Wait…what? He wants to talk about my headlamps, not my 80+ in a 55? Well…okeh! It was true, I’d put French-spec yellow H4 bulbs in the European headlamps on this car. They weren’t the very ones I’d had in my Volvo 164 when the Colorado State Patrol officer doing its out-of-country-vehicle inspection noticed them and asked where he could get a set for his Audi…but they were the same kind.

I promise I’ll put up a post about yellow headlamps soon.


 
“I understand, officer, but this car’s registered in Colorado, and the headlamps are legal there.”

I doubt it; that doesn’t sound right to me.

“I do have the card in my wallet here of the Colorado State Patrol officer who inspected and passed these headlight bulbs, though he’s probably asleep right now.”

Yeah? Lemme see that card. I showed it to him; he read it—an ordinary CSP business card with no extra writing on it—and took it from me.

Wait here.

He went back to his car and spent the customary three or four years back there, then returned: Can’t you get white bulbs and install them?

“I’ve looked, but the only ones I’ve found that fit these headlamps are the ones in it now”.

Well, you’re definitely going to have a problem if you move to Illinois or try to register this vehicle here; we require white headlamps. Here’s your stuff back; drive safely.

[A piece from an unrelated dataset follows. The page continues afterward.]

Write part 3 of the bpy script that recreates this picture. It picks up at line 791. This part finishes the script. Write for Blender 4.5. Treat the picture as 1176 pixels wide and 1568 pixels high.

So yeah, conspicuously nonstandard, questionable vehicle equipment got me out of what would have been at least one expensive ticket—probably several—that night. The can’t-find-white-ones thing was a fib, I admit, but that CSP officer absolutely had asked me for a set of yellow bulbs for his Audi. That’s why I had his card. If it had been approaching noon rather than midnight, the Illinois officer might very well have rung him, and who knows what he might or might not’ve remembered or said.

Okeh, now you go: tell about the times you talked or otherwise manœuvred your way out of a ticket.